Review: “Hugo”

December 2, 2011 at 6:56 pm Leave a comment

Most filmmakers work on a project that’s personal to them, something that they put a little bit of themselves into, beyond, say, collaborating on a script or directing the movie. My prime example of this would be Steven Spielberg’s E.T.: The Extra-Terrestrial, a film that’s as much about Spielberg’s childhood (or his romanticization of it) as it is about an alien stranded on Earth. Spielberg’s colleague, Martin Scorsese, has also made personal films. Mean Streets, his breakout feature film, was inspired partly by Scorsese’s experiences growing up in New York City. With his latest film, Hugo, Scorsese yet again puts a little of himself into a project that many critics are calling his “love letter to cinema.” I’d say that Hugo is Martin Scorsese’s E.T.

Based on the children’s book The Invention of Hugo Cabret by Brian Selznick, the story of Hugo is about a young orphan, Hugo (Asa Butterfield) living and working behind the scenes of a train station in Paris, sometime in the 1930’s. He fixes and upkeeps all the station’s clocks, and in his spare time, he assembles parts for a mysterious automaton left by his father. Hugo meets a young, intelligent, and free-spirited young girl, Isabelle (Chloe Grace Moretz), and her grandfather-figure-of-sorts, Georges (Ben Kingsley). Georges has a secret that connects him to Hugo’s deceased father and the broken automaton Hugo’s been hiding.

Without spoiling too much, Ben Kingsley’s character is Georges Méliès — yes that Georges Méliès, the pioneer of cinema who employed some of the world’s first special effects in cinema. And he did it all before the advent of sound in motion pictures. Méliès is a popular subject among film historians, filmmakers, and film critics because, simply put, without him, the art of cinema would not have progressed the way it has over the last century. He was an inspiration to many, including Martin Scorsese.

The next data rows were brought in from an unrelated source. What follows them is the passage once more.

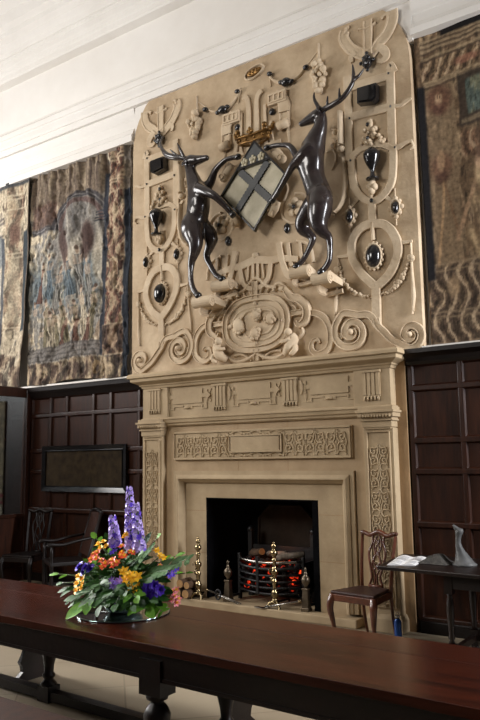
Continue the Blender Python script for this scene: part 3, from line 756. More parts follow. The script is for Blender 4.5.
# the big oval cartouche
CZ = 3.352
def oval(a, b, n=24, pw=.8):
    o = []
    for k in range(n):
        t = 2 * PI * k / n; c, q = math.cos(t), math.sin(t)
        o.append((a * math.copysign(abs(c) ** pw, c), CZ + b * math.copysign(abs(q) ** pw, q)))
    return o
def f(mb, s):
    mb.strap(oval(.445, .315), .085, .09, 0, True, 2); mb.strap(oval(.335, .21), .05, .06, 0, True, 2, 'round')
part('cartouche_ring', f, both=False)
def f(mb, s): mb.prism(oval(.43, .3), 0, -.03)
part('cartouche_field', f, both=False)
def f(mb, s):
    mb.strap([(s * .34, CZ + .39), (s * .42, CZ + .37), (s * .5, CZ + .26), (s * .62, CZ + .21), (s * .7, CZ + .1), (s * .69, CZ - .03), (s * .6, CZ - .09), (s * .56, CZ - .04)], [.05, .08, .1, .11, .1, .1, .07, .04], .09)
    mb.strap([(s * .26, CZ + .36), (s * .3, CZ + .44), (s * .39, CZ + .43), (s * .39, CZ + .36), (s * .34, CZ + .36)], [.06, .06, .05, .04, .03], .08, prof='round')
    mb.strap([(s * .46, CZ + .06), (s * .64, CZ + .06)], .07, .07, sub=0); mb.strap([(s * .5, CZ + .17), (s * .56, CZ + .12), (s * .54, CZ + .07)], .04, .06, prof='round')
    mb.strap([(0, CZ - .36), (s * .12, CZ - .42), (s * .28, CZ - .44), (s * .42, CZ - .38), (s * .5, CZ - .3)], [.05, .06, .06, .05, .03], .07, prof='round')
    mb.strap([(s * .08, CZ - .44), (s * .2, CZ - .36), (s * .34, CZ - .36)], .04, .05, prof='round')
part('cartouche_ear', f)
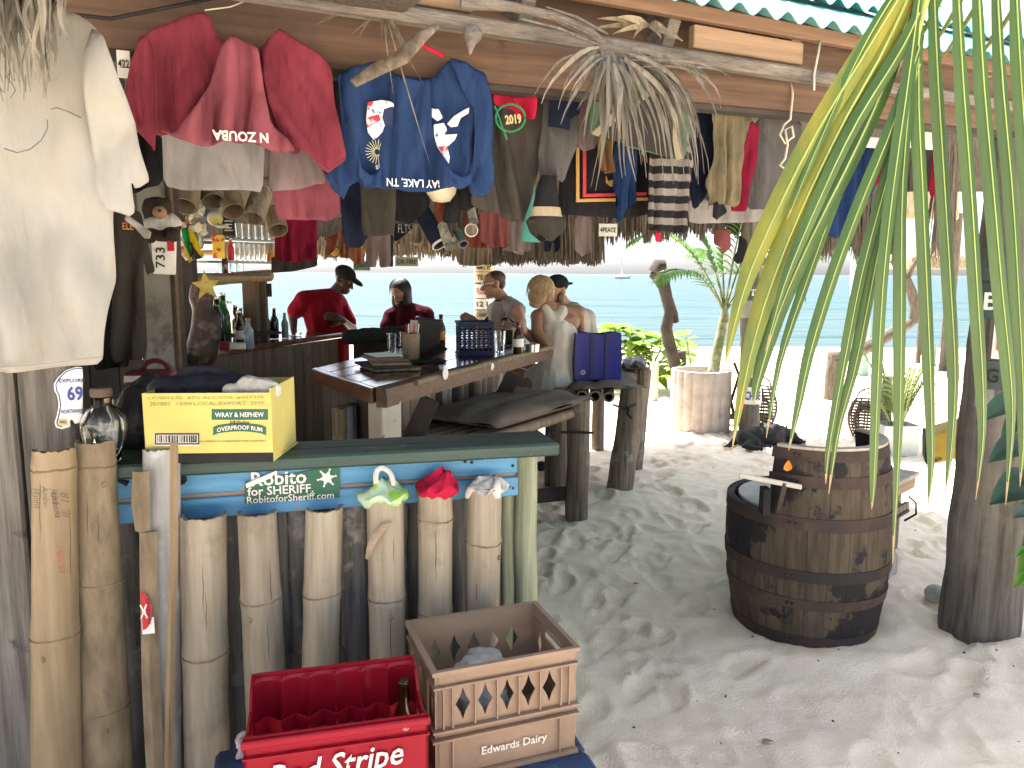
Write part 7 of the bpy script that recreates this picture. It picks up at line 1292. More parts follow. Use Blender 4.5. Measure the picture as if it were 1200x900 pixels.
# man in the ringer tee and sunglasses
d = 6.9; PD = person('short haired man in a cream ringer tee and dark sunglasses', xyz(atd(592, 400, d), 0)); mb = MB()
hc = J((579, 333, d)); f, u, s_, M3 = head(PD, mb, hc, Vector((-.93, -.22, -.12)), UP, 1.04); nk = J((590, 352, d)); ch = J((593, 369, d + .02)); hp = J((604, 420, d + .05)); shF = J((606, 364, d - .18)); shB = J((580, 364, d + .2))
limb(mb, [hc - f * .015 - UP * .05, nk], [.054, .062]); limb(mb, [ch, hp], [.15, .145]); limb(mb, [nk, shF], [.06, .066]); limb(mb, [nk, shB], [.06, .066])
elF = J((592, 388, d - .25)); hdF = J((562, 383, d - .30)); limb(mb, [shF, elF, hdF], [.055, .043, .030]); hand(mb, hdF, Vector((-1, -.1, .12)), Vector((0, -.5, .9)), 1.05, .5); elB = J((576, 386, d + .05)); hdB = J((560, 378, d - .05)); limb(mb, [shB, elB, hdB], [.055, .043, .030]); hand(mb, hdB, Vector((-.8, -.3, .4)), Vector((-.3, -.8, .3)), 1.05, .35)
for q in (-1, 1): kn = hp + Vector((-.42, q * .12, -.02)); limb(mb, [hp + Vector((0, q * .09, -.04)), kn, xyz(kn + Vector((.05, 0, 0)), .32)], [.09, .062, .045]); mb.cap_seg(xyz(kn, .30), .04, xyz(kn + Vector((-.16, 0, 0)), .29), .03)
fuse(mb.done('body', SK_L, PD, sm=180), VX)
mb = MB(); limb(mb, [ch + UP * .01, hp], [.165, .162]); limb(mb, [nk - UP * .025, shF], [.070, .083]); limb(mb, [nk - UP * .025, shB], [.070, .083]); limb(mb, [shF, shF.lerp(elF, .62)], [.078, .070]); limb(mb, [shB, shB.lerp(elB, .62)], [.078, .070]); fuse(mb.done('ringer_tee', TEE, PD, sm=180), VX)
mb = MB(); [mb.tube([nk + UP * .005 + Matrix.Rotation(a, 3, UP) @ Vector((.075, 0, .012 * math.cos(a))) for a in np.linspace(0, 2 * math.pi, 20)], .010, n=6)]; mb.done('collar_band', F_BLK, PD, sm=60)
for sh, el in ((shF, elF), (shB, elB)): a = sh.lerp(el, .62); q = UP.rotation_difference(el - sh).to_matrix().to_4x4(); q.translation = a; mb = MB(); mb.lathe([(.075, -.012), (.081, 0), (.081, .012), (.072, .014)], 20, q); mb.done('cuff_band', F_BLK, PD, sm=60)
mb = MB(); mb.ell(hc + u * .050 - f * .022, (.080, .094, .070), M3); mb.ell(hc - f * .055 + u * .0, (.072, .05, .06), M3); fuse(mb.done('short_hair', HAIR_B, PD, sm=180), .008, 2)
mb = MB()
for q in (-1, 1): mb.ell(hc + f * .098 + s_ * q * .032 + u * .012, (.027, .010, .019), M3, n=12); mb.bar(hc + f * .095 + s_ * q * .055 + u * .016, hc - f * .01 + s_ * q * .082 + u * .012, .006, .008)
mb.bar(hc + f * .103 - s_ * .01 + u * .016, hc + f * .103 + s_ * .01 + u * .016, .005, .005); mb.done('sunglasses', LENS, PD, sm=60)
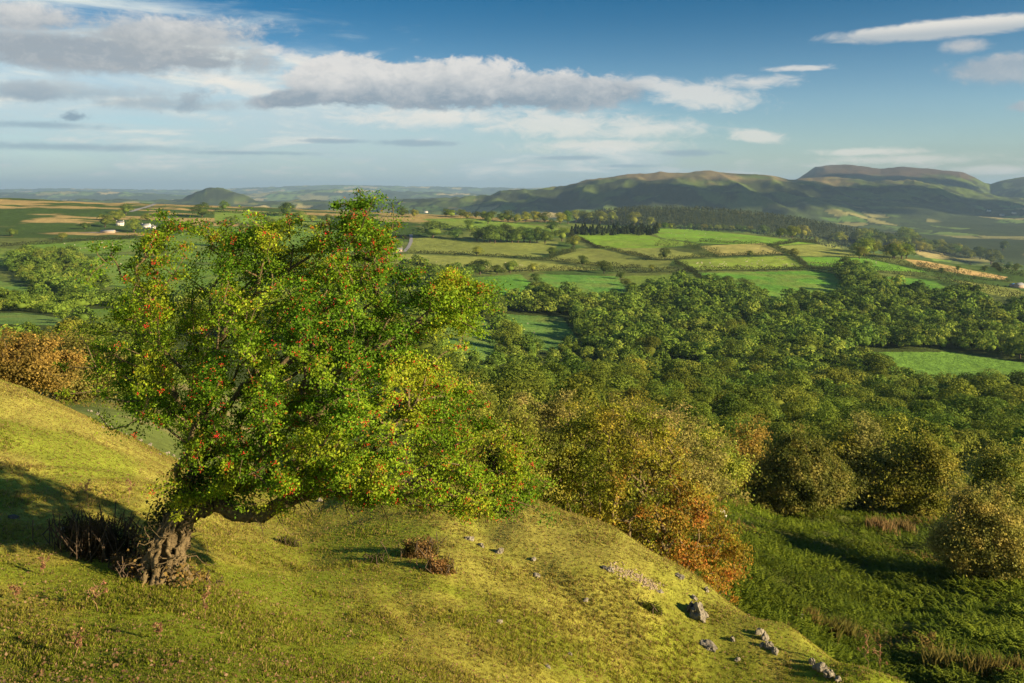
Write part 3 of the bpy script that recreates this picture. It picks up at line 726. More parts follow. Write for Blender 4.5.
def woodland():
    r = np.random.default_rng(77); pts = []
    # jittered stand of trees; keep what grows inside the wooded ground
    s = 9.3
    xs = np.arange(-900, 900, s); ys = np.arange(115, 1250, s)
    X, Yy = np.meshgrid(xs, ys); X = X.ravel() + r.uniform(-3, 3, X.size); Yy = Yy.ravel() + r.uniform(-3, 3, Yy.size)
    k = (np.abs(X / Yy) < .68); X = X[k]; Yy = Yy[k]; Z = H(X, Yy)
    px, py = proj(X, Yy, Z); ok = np.zeros(len(X), bool)
    for w in WOODS: ok |= in_poly(px, py, w)
    for poly, _ in FIELDS: ok &= ~in_poly(px, py, poly)
    ok &= (Yy > 300) | (px > 430)
    # lower slope of the near hill, right: scattered wood down to the bracken
    lower = (Yy > np.where(px > 760, 128, 105)) & (Yy < 320) & (px > 440)
    ok &= (vnoise(X / 30, Yy / 38, 61) > .17) | (vnoise(X / 9, Yy / 9, 62) > .6); ok |= lower & (vnoise(X / 22, Yy / 22, 7) > .08)
    ok |= (Yy > 90) & (Yy < 300) & (px < 170) & (py > 336) & (vnoise(X / 20, Yy / 20, 8) > .45)
    X = X[ok]; Yy = Yy[ok]; Z = Z[ok]; px = px[ok]; py = py[ok]
    hh = np.clip(np.exp(r.normal(2.12, .27, len(X))), 4.5, 15) * (.72 + .28 * sstep(150, 260, Yy)) * (1 + .3 * sstep(350, 800, Yy)) * np.where(px < 180, .68, 1); hh = np.where((px > 440) & (px < 590) & (py > 344) & (py < 390), hh * .6, hh); wf = r.uniform(1.05, 1.45, len(X))
    tone = vnoise(X / 45, Yy / 45, 17) * .6 + r.random(len(X)) * .4
    # what shows largest
    app = hh / Yy; vis = (px > -5) & (px < 1029)
    order = np.argsort(-app * vis); first = set(order[:300].tolist())
    lab = {'a': 'rounded green broadleaved tree in the valley wood below the bracken', 'b': 'pale olive rounded tree in the valley wood below the bracken', 'c': 'dark green rounded tree in the valley wood below the bracken'}
    rest = []
    for i in range(len(X)):
        kind = 'b' if tone[i] > .68 else ('c' if tone[i] < .33 else 'a')
        if i in first:
            tpl = {'a': TG, 'b': random.choice((TO, TP)), 'c': TD}[kind]
            place_tree(0, 0, hh[i], wf[i], tpl, lab[kind], {'a': 'green trees of the valley wood', 'b': 'pale olive trees of the valley wood', 'c': 'dark trees of the valley wood'}[kind], name='broadleaf_tree', world=(X[i], Yy[i], Z[i]))
        else: rest.append((i, kind))
    VV = []; FQ = []; FT = []; CC = []; off = 0
    tp = []
    for q in range(8):
        V, Fq, c = far_crown(900 + q, 420); cv, cf = core_mesh(q + .3); tp.append((V, Fq, c, cv, cf))
    tint = {'a': (1, 1, 1), 'b': (1.45, 1.25, 1.4), 'c': (.75, .82, .95)}
    for i, kind in rest:
        V, Fq, c, cv, cf = tp[random.randrange(8)]; a = random.uniform(0, 6.28); ca, sa = math.cos(a), math.sin(a)
        W = np.concatenate([V, cv]); W = np.stack([W[:, 0] * ca - W[:, 1] * sa, W[:, 0] * sa + W[:, 1] * ca, W[:, 2]], 1) * np.array([hh[i] * wf[i], hh[i] * wf[i], hh[i]]) + np.array([X[i], Yy[i], Z[i]])
        ti = np.array(tint[kind]) * random.uniform(.6, 1.4)
        VV.append(W); FQ.append(Fq + off); FT.append(cf + off + len(V)); CC.append(np.concatenate([c * ti, np.tile(c.mean(0) * ti, (len(cv), 1))])); off += len(W)
    o = mesh_obj('woodland', np.concatenate(VV), [np.concatenate(FQ), np.concatenate(FT)], FARLEAF, np.concatenate(CC)); tag(o, 'dense mixed broadleaved woodland filling the valley floor and lower slopes', 'woodland', kind='stuff')
    print('wood trees', len(X))
woodland()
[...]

What makes this film feel personal is that Scorsese obviously has a fascination and deep respect for early films, especially ones made during the Silent Era, where nearly all special effects were done in-camera, any color was painted in by hand and frame-by-frame, and the films were required to tell the story visually without the aid of sound. In Hugo, we see an older Georges Méliès past his prime, and living in a world that’s practically forgotten him. He sees how far movies have come in the decades since he was active and has become bitter that he can no longer practice the art he loves so much.

This is the real meat of the story.

There’s a scene in the film which touched me personally. It’s a flashback scene of sorts where Méliès is recounting his days making films. You could hear the wonder and sincere yearning in Ben Kingsley’s voice as he tells of how he started making motion pictures. It’s obvious that, for Méliès, and by extension Scorsese himself, making the film is more important than the final product. It’s the collaborative process that draws artists like him into doing what he does. The act of creating versus looking at what you’ve created. As a student of film myself, I can agree with this. No matter how bad my own movies were, I have never regretted actually making them.

So if all this attention is placed on George Méliès, why is this film called “Hugo”? Well, that’s kind of one of the problems with this film. Clocking in at a little over two hours, the movie didn’t really get interesting until about halfway through when we learn who Georges really is. Everything else before that just didn’t seem as important, so the first hour moved a little too slow for me.

Visually, the film is amazing. While the 3D effects were impressive, they didn’t always work for me. It was probably due to where I was seated in the theatre, but there were times when a character would get really close to the camera and all of a sudden my eyes just didn’t know where to focus on and it became blurry. Aside from those few moments, the 1930’s-era Parisian train station really comes to life in the lens of cinematographer Roger Richardson. With the exception of a not-so-convincing CG fly-through of the station at the start of the film, the entire production just looked gorgeous.

I also have a bit of an issue of this being a “children’s movie.” While it may feature kids as main characters and have a very whimsical nature about it, many of the themes will fly right over kids’ heads. And I can’t imagine a 10-year-old knowing who George Méliès was to begin with, or even caring about the history of cinema. That doesn’t mean this can’t be enjoyed by children, however. I guess it’s like how Pixar’s films can be childish in appearance, but deep down, they’re really for adults and the young at heart. The film’s most important lesson can easily be understood by people of all ages: no matter how lost you feel, there is a place for you in the world and you should never lose sight of that.

Hugo is a film I would recommend to anyone interested in cinema as an art and not just a form of entertainment. Budding filmmakers would also benefit from seeing this because it shows why we do what it is we do, instead of pursuing “normal” careers. It’s everything that the camera doesn’t show that makes us want to make films. The process, from writing to editing, is the art. What you get afterwards is merely icing on the cake. Hugo serves as a reminder of all that.